Detecting the IP Change

To determine whether a client should update, it must have a reliable method to determine what its current IP address is so it can compare the current address to the last updated address. There are two methods.

Internal Method

A client may determine, automatically or through the input of the user, that it is directly connected to the Internet. The device would have a publicly addressable IP address. In this case, the optimal method is to obtain the IP address from the operating system’s network stack.

Web IP Detection (CheckIP)

A client may determine, automatically or through the input of the user, that it is not directly connected to the Internet. The client is on a machine with a private IP, usually on RFC 1918 space (10/8, 172.16/12, 192.168/16). In this case, the optimal method is to use web IP detection.

Dyn.rs operates a CheckIP service which may be used with clients that work with DynDNS.

Update Requests

After a change in IP address has been detected or a user alters any of their settings, the client should perform an update. All updates are sent using a well-formed HTTP request. The system will pass back a return code in the response body that the client needs to parse.

The HTTP Request

Hostname: dyn.rs
URI: /nic/update
Methods: GET, POST
HTTP Ports: 80, 8245
HTTPS Port: 443

Updates can be performed over HTTP or SSL/TLS-encrypted HTTPS (preferred).

All requests should be sent to hostname dyn.rs. Hard coding the IP address is not acceptable as the IP address may change.

The update interface listens on ports 80 and 8245 for HTTP, and 443 for HTTPS. Port 8245 may be used to bypass transparent HTTP proxies. It is not necessary to open any incoming ports (or allow incoming ICMP) for updating.

Examples

These examples are provided only as samples, for better understanding of the process.


Authentication in URL

For web-browsers or utility programs (fetch, curl, lwp-request) that can parse authentication section in URL.

https://{username}:{password}@dyn.rs/nic/update?hostname={hostname}&myip={IP Address}

Curl command-line example

curl -ks -u {username}:{password} "https://dyn.rs/nic/update/?hostname={hostname}&myip={IP Address}"

Raw HTTP GET Request

Actual HTTP request should look like following fragment. Note that there is the bare minimum set of headers. Request should be followed by sending an empty line.

Fragment base-64-authorization should be represented by Base 64 encoded username:password string.

GET /nic/update?hostname=yourhostname&myip=ipaddress HTTP/1.0
Host: dyn.rs
Authorization: Basic base-64-authorization
User-Agent: Company - Device - Version Number

Please note that both GET and POST requests are permitted and will be processed.


Update Parameters

Field Description Additional Info
hostname A hostname (with or without the domain part) to be updated. This is a required field. The hostname specified will be updated with the IP information, and the final return code will be returned.

For example, if your username is johndoe, your primary hostname will be johndoe.dyn.rs. Let's say you have already created an additional hostname in the control panel: home.johndoe.dyn.rs.
Beside specifying the full hostnames, you can also use only 4th level host names.

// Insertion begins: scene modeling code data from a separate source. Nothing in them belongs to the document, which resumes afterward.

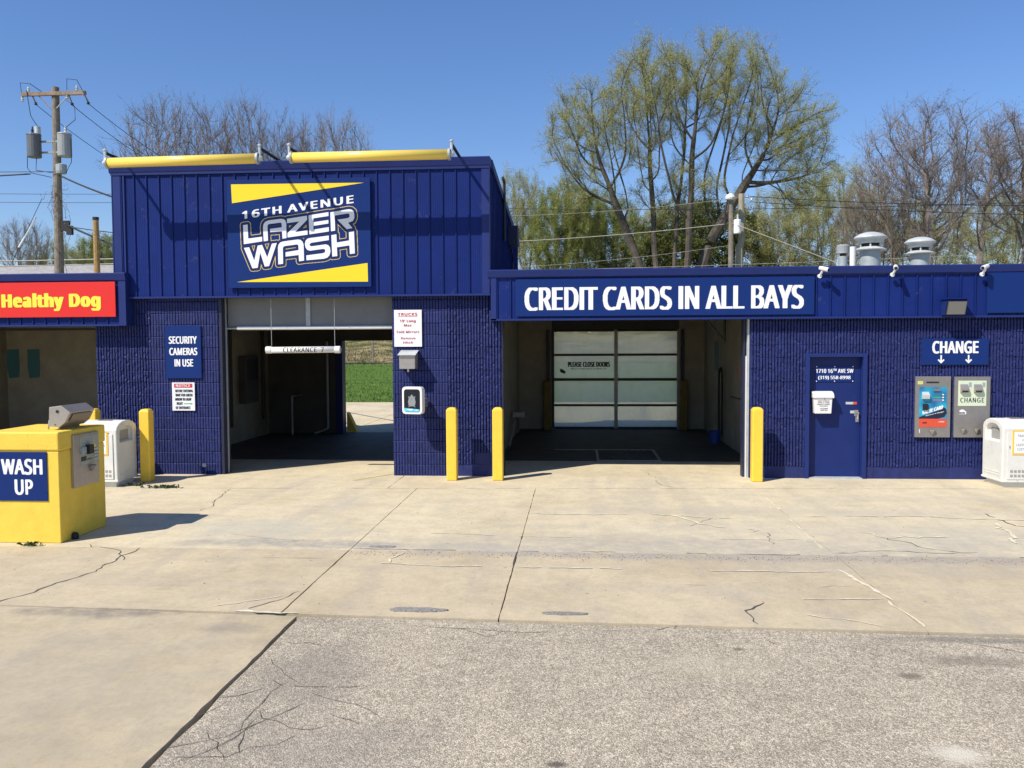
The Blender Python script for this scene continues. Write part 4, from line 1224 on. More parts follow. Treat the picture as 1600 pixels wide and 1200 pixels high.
def clearance_bar():
    t = thing('clearance_bar', 'white hanging tube printed CLEARANCE 7 in the tower bay opening', 'clearance bar', (-4.74, -0.02, 2.19))
    m = MB(); m.tube([(-0.60, 0, -0.004), (0.60, 0, 0.004)], 0.055, 20); o = part('tube', m, M['white_plastic'], t, smooth=False); o.data.polygons.foreach_set('use_smooth', [True] * 20 + [False] * 2)
    for s in (-1, 1):
        m = MB(); m.tube([(s * 0.565, 0, 0), (s * 0.655, 0, 0)], 0.062, 20); part('end_cap', m, M['white_plastic'], t)
        m = MB(); m.tube([(s * 0.56, 0, 0.05), (s * 0.56, 0, 0.88)], 0.005, 5); part('cable', m, M['galv'], t)
    m = MB()
    strips = []
    for (ua, ub, va, vb) in heavy('CLEARANCE  7', 0.016, 1.12, 0.0, 9.5):
        k = max(1, int((vb - va) / 0.08)); strips += [(ua, ub, va + (vb - va) * i / k, va + (vb - va) * (i + 1) / k) for i in range(k)]
    for (ua, ub, va, vb) in strips:
        P = []
        for (u, v) in ((ua, va), (ub, va), (ub, vb), (ua, vb)):
            ang = (v - 0.5) * 1.75; P.append((-0.34 + 0.72 * u, -0.0575 * math.cos(ang), 0.0575 * math.sin(ang)))
        m.add(P, [(0, 1, 2, 3)])
    flat('lettering', m, M['text_black'], t)


clearance_bar()

# ------------------------------------------------------------------ vending panels
def value_machine():
    t = thing('value_card_machine', 'steel vending panel with blue and red card graphic left of the changer', 'vending panel', (5.555, -0.045, 0.70))
    m = MB(); m.box(0, 0.56, 0, 0.04, 0, 1.005); part('face_plate', m, M['steel_dark'], t, bevel=0.004)
    m = MB(); m.box(0.06, 0.50, -0.004, -0.0005, 0.31, 0.83); part('graphic', m, M['card_blue'], t)
    m = MB(); m.box(0.06, 0.50, -0.004, -0.0005, 0.17, 0.308); part('red_band', m, M['card_red'], t)
    m = poly_mb([[(0.06, 0.31), (0.36, 0.31), (0.46, 0.34), (0.50, 0.40), (0.49, 0.47), (0.45, 0.50), (0.40, 0.46), (0.06, 0.335)]], -0.0055); flat('swoosh', m, M['card_navy'], t)
    m = MB(); put_text(m, 'VALUE CARD', 0.11, 0.44, 0.375, 0.435, -0.007, 0.05, 1.0, slope=0.30, shear=0.2); put_text(m, 'Dispenser & Changer', 0.16, 0.455, 0.345, 0.368, -0.007, 0.03, 1.0, slope=0.24, shear=0.2); flat('lettering', m, M['sign_white'], t)
    m = MB(); m.box(0.17, 0.37, -0.0025, -0.0005, 0.895, 0.92); part('name_strip', m, M['black'], t)
    m = MB(); m.box(0.03, 0.115, -0.002, -0.0005, 0.875, 0.93); part('sticker', m, mat('pale_yellow_print', (0.55, 0.55, 0.20), 0.5), t)
    m = MB(); m.prism([(-0.001, 0.63), (-0.05, 0.64), (-0.055, 0.70), (-0.001, 0.755)], 'x', 0.10, 0.21); part('bill_acceptor', m, M['galv_light'], t)
    m = MB(); m.box(0.115, 0.195, -0.03, -0.0045, 0.455, 0.555); part('card_slot', m, M['black'], t)
    m = MB(); m.box(0.28, 0.39, -0.02, -0.0045, 0.765, 0.80); part('coin_slot', m, M['steel_dark'], t)
    for k in range(3):
        m = MB(); m.tube([(0.435, -0.004, 0.705 - k * 0.045), (0.435, -0.014, 0.705 - k * 0.045)], 0.012, 10); part('button', m, M['sign_white'], t)
    for k, c in enumerate(('teal', 'text_green', 'card_red')):
        m = MB(); m.add([(0.28, -0.0055, 0.70 - k * 0.045), (0.42, -0.0055, 0.70 - k * 0.045), (0.42, -0.0055, 0.712 - k * 0.045), (0.28, -0.0055, 0.712 - k * 0.045)], [(0, 1, 2, 3)]); flat('price_line', m, M[c], t)
    m = MB(); m.box(0.115, 0.185, -0.006, -0.0045, 0.232, 0.25); part('card_exit', m, M['black'], t)
    m = MB(); put_text(m, 'CARD', 0.37, 0.46, 0.248, 0.27, -0.006, 0.02); flat('lettering', m, M['sign_white'], t)
    m = MB(); m.lathe([(0.015, -0.07), (0.045, -0.02), (0.052, 0.0), (0.048, 0.0)], n=12); o = part('change_cup', m, M['steel'], t, loc=(0.27, -0.015, 0.125)); o.scale = (1, 0.8, 1)
    m = MB(); m.box(0.066, 0.076, -0.003, -0.0005, 0.075, 0.135); part('label_strip', m, M['sign_white'], t)


def changer():
    t = thing('change_machine', 'steel vending panel with pale CHANGE plate and two bill slots', 'change machine', (6.175, -0.045, 0.70))
    m = MB(); m.box(0, 0.565, 0, 0.04, 0, 1.0); part('face_plate', m, M['steel_dark'], t, bevel=0.004)
    m = MB(); m.box(0.055, 0.50, -0.004, -0.0005, 0.52, 0.935); part('print_plate', m, M['pale_green'], t)
    m = MB(); put_text(m, 'CHANGE', 0.09, 0.465, 0.575, 0.655, -0.006, 0.018, 1.15); flat('lettering', m, M['text_black'], t)
    for a in (0.085, 0.30):
        m = MB(); m.prism([(-0.005, 0.735), (-0.055, 0.75), (-0.06, 0.80), (-0.005, 0.875)], 'x', a, a + 0.12); part('bill_acceptor', m, M['steel'], t)
        m = MB(); m.prism([(-0.0615, 0.775), (-0.055, 0.753), (-0.0575, 0.75), (-0.064, 0.775)], 'x', a + 0.012, a + 0.108); part('bill_slot', m, M['black'], t)
        m = MB(); m.add([(a + 0.135, -0.006, 0.83), (a + 0.18, -0.006, 0.83), (a + 0.18, -0.006, 0.905), (a + 0.135, -0.006, 0.905)], [(0, 1, 2, 3)]); flat('instruction', m, M['galv'], t)
        m = MB(); m.lathe([(0.012, -0.07), (0.042, -0.02), (0.050, 0.0), (0.046, 0.0)], n=12); o = part('change_cup', m, M['steel'], t, loc=(a + 0.055, -0.015, 0.145)); o.scale = (1, 0.8, 1)
    m = poly_mb([[(0.075, 0.435), (0.11, 0.462), (0.15, 0.458), (0.165, 0.44), (0.185, 0.43), (0.19, 0.39), (0.175, 0.375), (0.172, 0.41), (0.15, 0.425), (0.11, 0.415), (0.085, 0.425)]], -0.002); flat('emblem', m, M['sign_white'], t)
    m = MB(); put_text(m, 'CHANGE', 0.075, 0.165, 0.378, 0.395, -0.002, 0.01); flat('lettering', m, M['sign_white'], t)


value_machine(); changer()

# drop box on the service door
t = thing('drop_box', 'white plastic drop box with curved lid hanging on the service door', 'drop box', (4.07, 0.098, 1.09))
m = MB(); m.prism([(-0.135, 0.0), (0.135, 0.0), (0.15, 0.27), (-0.15, 0.27)], 'y', -0.16, -0.002); part('body', m, M['white_plastic'], t, bevel=0.012)
m = MB(); m.prism([(0.0, 0.265), (-0.175, 0.255), (-0.185, 0.275), (-0.15, 0.335), (-0.08, 0.365), (0.0, 0.37)], 'x', -0.165, 0.175); part('lid', m, M['white_plastic'], t, bevel=0.01)
m = MB()
for k, (s, a, b) in enumerate((('DROP PAYMENT', -0.09, 0.10), ('HERE IF CARD', -0.09, 0.10), ('READER IS DOWN', -0.10, 0.10), ('OR CLOSED', -0.06, 0.07), ('CUSTOMER', -0.055, 0.075), ('DROP BOX', -0.045, 0.07))):
    z = 0.205 - k * 0.028 - (0.015 if k > 3 else 0); put_text(m, s, a, b, z, z + 0.017, -0.164, 0.03)
flat('lettering', m, M['text_black'], t)
m = MB(); m.tube([(0.02, -0.1605, 0.245), (0.02, -0.168, 0.245)], 0.009, 8); part('lock', m, M['steel_dark'], t)

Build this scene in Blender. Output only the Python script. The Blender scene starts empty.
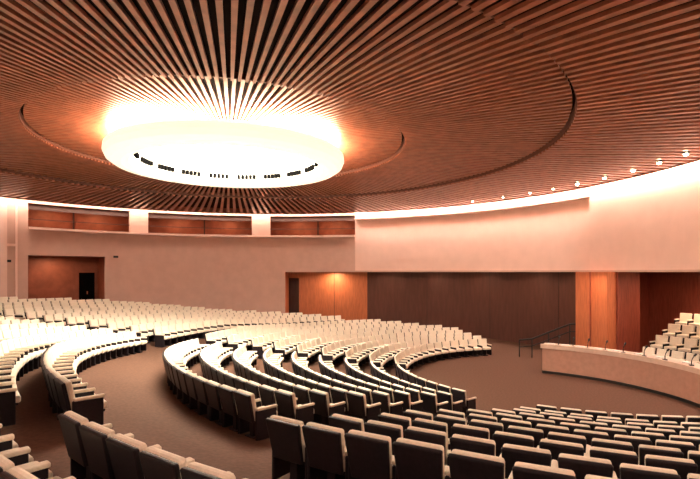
import bpy, bmesh, math, random
from mathutils import Vector, Matrix
random.seed(4)
EYE=4.8
C=(-5.0,18.0)      # room centre
CC=(-4.5,18.0)     # centre of the ceiling rosette
P=(9.5,20.5)       # focus of the seating
RW=19.7
CZ=EYE+4.5         # ceiling underside (outer zone)
D=math.radians
scene=bpy.context.scene
scene.view_settings.view_transform='Standard'
scene.view_settings.exposure=.65

# ---------------- materials
def mat(name,col,rough=.6,noise=0,scale=8,col2=None,emis=None,estr=0,spec=.4,bump=0,stretch=None,metal=0):
    m=bpy.data.materials.new(name); m.use_nodes=True
    nt=m.node_tree; b=nt.nodes['Principled BSDF']
    b.inputs['Base Color'].default_value=(*col,1); b.inputs['Roughness'].default_value=rough
    b.inputs['Specular IOR Level'].default_value=spec; b.inputs['Metallic'].default_value=metal
    if noise or bump:
        tc=nt.nodes.new('ShaderNodeTexCoord'); mp=nt.nodes.new('ShaderNodeMapping')
        if stretch: mp.inputs['Scale'].default_value=stretch
        n=nt.nodes.new('ShaderNodeTexNoise'); n.inputs['Scale'].default_value=scale; n.inputs['Detail'].default_value=5
        nt.links.new(tc.outputs['Object'],mp.inputs['Vector']); nt.links.new(mp.outputs[0],n.inputs['Vector'])
        if noise:
            r=nt.nodes.new('ShaderNodeValToRGB')
            c2=col2 or tuple(c*(1-noise) for c in col)
            r.color_ramp.elements[0].color=(*c2,1); r.color_ramp.elements[1].color=(*col,1)
            r.color_ramp.elements[0].position=.35; r.color_ramp.elements[1].position=.65
            nt.links.new(n.outputs['Fac'],r.inputs['Fac']); nt.links.new(r.outputs[0],b.inputs['Base Color'])
        if bump:
            bp=nt.nodes.new('ShaderNodeBump'); bp.inputs['Strength'].default_value=bump
            nt.links.new(n.outputs['Fac'],bp.inputs['Height']); nt.links.new(bp.outputs[0],b.inputs['Normal'])
    if emis:
        b.inputs['Emission Color'].default_value=(*emis,1); b.inputs['Emission Strength'].default_value=estr
    return m
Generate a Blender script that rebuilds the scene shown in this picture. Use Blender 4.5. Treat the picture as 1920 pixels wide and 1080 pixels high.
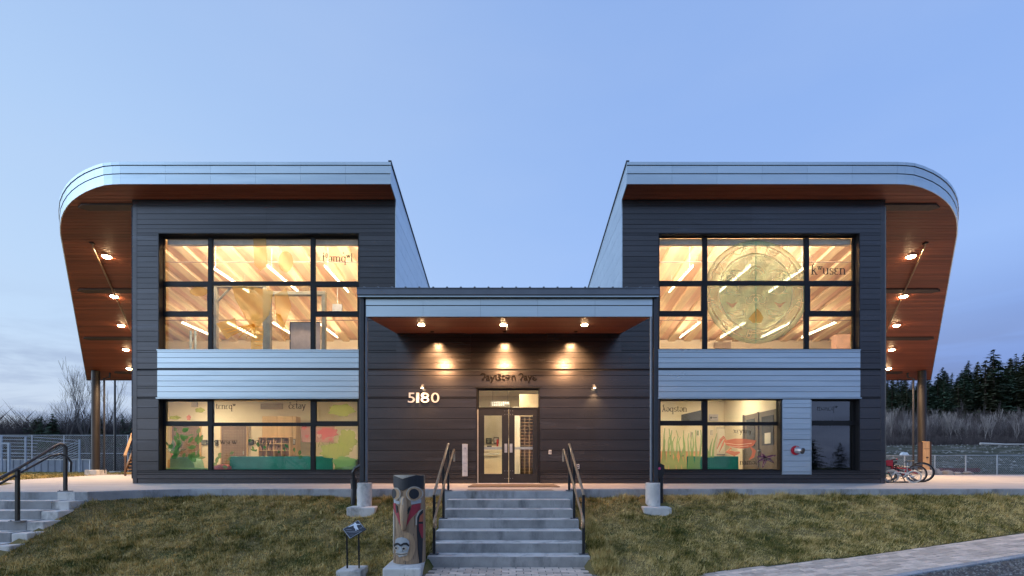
import bpy, bmesh, math, random
import numpy as np
from mathutils import Matrix, Vector, noise as mnoise
random.seed(7); RNG = np.random.default_rng(7)
for o in list(bpy.data.objects): bpy.data.objects.remove(o, do_unlink=True)
SC = bpy.context.scene; COL = SC.collection
rad = math.radians

# ---------------------------------------------------------------- camera
EYE = 0.52; F = 890.0; VX, VY = 954.0, 874.0     # eye height above the terrace, focal length and vanishing point of the photograph
cam = bpy.data.cameras.new('camera'); cam.lens = F/1920*36; cam.sensor_width = 36
cam.shift_x = (960-VX)/1920; cam.shift_y = (VY-540)/1920; cam.clip_start = .1; cam.clip_end = 3000
camo = bpy.data.objects.new('camera', cam); COL.objects.link(camo)
camo.location = (0, 0, EYE); camo.rotation_euler = (rad(90), 0, 0); SC.camera = camo

# ---------------------------------------------------------------- sky, sun, exposure
SKY_GAIN = 1.0
def build_world():
    w = bpy.data.worlds.new('World'); SC.world = w; w.use_nodes = True
    nt = w.node_tree; N = nt.nodes; L = nt.links; N.clear()
    def nd(t, **k):
        n = N.new(t)
        for a, b in k.items(): setattr(n, a, b)
        return n
    def math_(op, a, b=None, clamp=False):
        n = nd('ShaderNodeMath', operation=op, use_clamp=clamp)
        for i, v in enumerate((a, b)):
            if v is None: continue
            if isinstance(v, (int, float)): n.inputs[i].default_value = v
            else: L.new(v, n.inputs[i])
        return n.outputs[0]
    def mix(fac, a, b, blend='MIX'):
        n = nd('ShaderNodeMix', data_type='RGBA', blend_type=blend)
        for s, v in ((n.inputs[0], fac), (n.inputs[6], a), (n.inputs[7], b)):
            if isinstance(v, (int, float)): s.default_value = v
            elif isinstance(v, tuple): s.default_value = (*v, 1)
            else: L.new(v, s)
        return n.outputs[2]
    def ramp(fac, stops):
        n = nd('ShaderNodeValToRGB'); r = n.color_ramp
        while len(r.elements) < len(stops): r.elements.new(.5)
        for e, (p, c) in zip(r.elements, stops): e.position = p; e.color = (*c, 1)
        L.new(fac, n.inputs[0]); return n.outputs[0]
    out = nd('ShaderNodeOutputWorld'); bg = nd('ShaderNodeBackground'); L.new(bg.outputs[0], out.inputs[0])
    tc = nd('ShaderNodeTexCoord'); sep = nd('ShaderNodeSeparateXYZ'); L.new(tc.outputs['Generated'], sep.inputs[0])
    sky = nd('ShaderNodeTexSky', sky_type='NISHITA', sun_disc=False)
    sky.sun_elevation = rad(5); sky.sun_rotation = rad(255); sky.altitude = 10; sky.air_density = 1; sky.dust_density = .6; sky.ozone_density = 3
    x, y, z = sep.outputs[0], sep.outputs[1], sep.outputs[2]
    # the afterglow lies behind the camera on the left
    g = math_('MULTIPLY_ADD', x, -.485); N[-1].inputs[2].default_value = .5
    g = math_('ADD', g, math_('MULTIPLY', y, -.125), clamp=True)
    zz = math_('MAXIMUM', z, 0.0)
    cool = ramp(zz, [(0, (.26, .37, .70)), (.14, (.225, .345, .74)), (.33, (.340, .540, 1.0)), (.7, (.275, .450, .88)), (1, (.20, .34, .72))])
    glow = ramp(zz, [(0, (.86, .86, .83)), (.06, (.70, .79, .92)), (.22, (.59, .78, 1.02)), (.5, (.475, .675, .99)), (1, (.24, .40, .80))])
    gs = nd('ShaderNodeMapRange', interpolation_type='SMOOTHSTEP'); gs.inputs[1].default_value = .12; gs.inputs[2].default_value = .85
    L.new(g, gs.inputs[0])
    col = mix(gs.outputs[0], cool, glow)
    # low streaks of cloud
    mp = nd('ShaderNodeMapping'); mp.inputs['Scale'].default_value = (2.2, 2.2, 11); L.new(tc.outputs['Generated'], mp.inputs[0])
    nz = nd('ShaderNodeTexNoise'); nz.inputs['Scale'].default_value = 1.5; nz.inputs['Detail'].default_value = 7; nz.inputs['Roughness'].default_value = .56
    nz.inputs['Distortion'].default_value = .5
    L.new(mp.outputs[0], nz.inputs['Vector'])
    cr = nd('ShaderNodeMapRange', interpolation_type='SMOOTHSTEP'); cr.inputs[1].default_value = .42; cr.inputs[2].default_value = .60
    L.new(nz.outputs[0], cr.inputs[0])
    lo = nd('ShaderNodeMapRange', interpolation_type='SMOOTHSTEP'); lo.inputs[1].default_value = .30; lo.inputs[2].default_value = .06
    L.new(zz, lo.inputs[0])
    cf = math_('MULTIPLY', cr.outputs[0], lo.outputs[0])
    cloud = mix(gs.outputs[0], (.20, .27, .52), (.33, .43, .65))
    col = mix(math_('MULTIPLY', cf, .85), col, cloud)
    # faint high veils
    nz2 = nd('ShaderNodeTexNoise'); nz2.inputs['Scale'].default_value = 1.6; nz2.inputs['Detail'].default_value = 5
    mp2 = nd('ShaderNodeMapping'); mp2.inputs['Scale'].default_value = (1, 1, 3.2); L.new(tc.outputs['Generated'], mp2.inputs[0]); L.new(mp2.outputs[0], nz2.inputs['Vector'])
    v2 = nd('ShaderNodeMapRange'); v2.inputs[1].default_value = .45; v2.inputs[2].default_value = .8; v2.inputs[4].default_value = .16
    L.new(nz2.outputs[0], v2.inputs[0])
    col = mix(v2.outputs[0], col, (.62, .74, .96))
    # the glow grows stronger towards where the sun went down
    gain = nd('ShaderNodeMapRange', interpolation_type='SMOOTHSTEP'); gain.inputs[1].default_value = .755; gain.inputs[2].default_value = 1.0
    gain.inputs[3].default_value = 1.0; gain.inputs[4].default_value = 3.6
    L.new(g, gain.inputs[0])
    gv = nd('ShaderNodeVectorMath', operation='SCALE'); L.new(col, gv.inputs[0]); L.new(gain.outputs[0], gv.inputs['Scale'])
    ns = nd('ShaderNodeVectorMath', operation='SCALE'); L.new(sky.outputs[0], ns.inputs[0]); ns.inputs['Scale'].default_value = .05
    col = mix(.06, gv.outputs[0], ns.outputs[0])
    L.new(col, bg.inputs[0]); bg.inputs[1].default_value = SKY_GAIN
build_world()
sun = bpy.data.lights.new('sun', 'SUN'); sun.energy = .12; sun.angle = rad(30); sun.color = (1, .93, .86)
suno = bpy.data.objects.new('sun', sun); COL.objects.link(suno)
suno.rotation_euler = Vector((.93, .30, -.22)).to_track_quat('-Z', 'Y').to_euler()
SC.view_settings.view_transform = 'Standard'; SC.view_settings.look = 'None'
SC.view_settings.exposure = 0; SC.view_settings.gamma = 1; SC.view_settings.use_curve_mapping = False
SC.render.engine = 'CYCLES'
SC.cycles.use_denoising = True; SC.cycles.max_bounces = 8; SC.cycles.transparent_max_bounces = 16
SC.cycles.sample_clamp_indirect = 6; SC.cycles.caustics_reflective = False; SC.cycles.caustics_refractive = False

# ---------------------------------------------------------------- helpers
def X(px, Y): return (px-VX)*Y/F
def Z(py, Y): return EYE+(VY-py)*Y/F
def PX(px, py, Y): return (X(px, Y), Y, Z(py, Y))

def tag(o, label=None, cat=None, group=None, kind=None):
    if label: o['label'] = label
    if cat: o['category'] = cat
    if group: o['group'] = group
    if kind: o['kind'] = kind
    return o
def wmat(o):
    m = Matrix.LocRotScale(o.location, o.rotation_euler, o.scale)
    return (wmat(o.parent) @ o.matrix_parent_inverse @ m) if o.parent else m
def link(o, parent=None, local=False):
    COL.objects.link(o)
    if parent is not None:
        o.parent = parent
        if not local: o.matrix_parent_inverse = wmat(parent).inverted()
    return o
def empty(name, loc=(0, 0, 0), rz=0, label=None, cat=None, group=None):
    o = bpy.data.objects.new(name, None); o.location = loc; o.rotation_euler = (0, 0, rz); o.empty_display_size = .2
    COL.objects.link(o); return tag(o, label, cat, group)
def copy_tree(o, parent=None):
    c = o.copy(); COL.objects.link(c)
    if parent is not None: c.parent = parent
    for ch in list(o.children): copy_tree(ch, c)
    return c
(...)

If you'd like to update your default hostname johndoe.dyn.rs, which is a most common case, you can specify an empty string or just - as a hostname. Example:

   hostname=johndoe.dyn.rs
   hostname=-
or hostname=
To update the hostname of the 4th level, you can specify it in one of the following ways:
   hostname=home.johndoe.dyn.rs
or hostname=home
myip IPv4 or IPv6 address to set for the update. If this parameter is not specified, the best IP address the server can determine will be used (some proxy configurations pass the IP in a header, and that is detected by the server). If the IP address passed to the system is not properly formed, it will be ignored and the system’s best guess will be used.

Return Codes

When updating a hostname, the response to the update request will be one of the short return codes described below, followed by one space or tab character, and the appropriate message (everything after the first blank character to the end of the line). If there is an error, clients should communicate to the user a brief description of the problem that the return code indicates. All the return codes are given in the response body, with appropriate HTTP codes that indicate success (2xx), client error (4xx), or server error (5xx).

Update Types

SUCCESS: Successful update
INFO: Less important error, for example when trying to make an update with the same IP as last time.
ERROR: An error that should probably be shown or mailed to the user, for instance on failed authorization, suspended account, etc.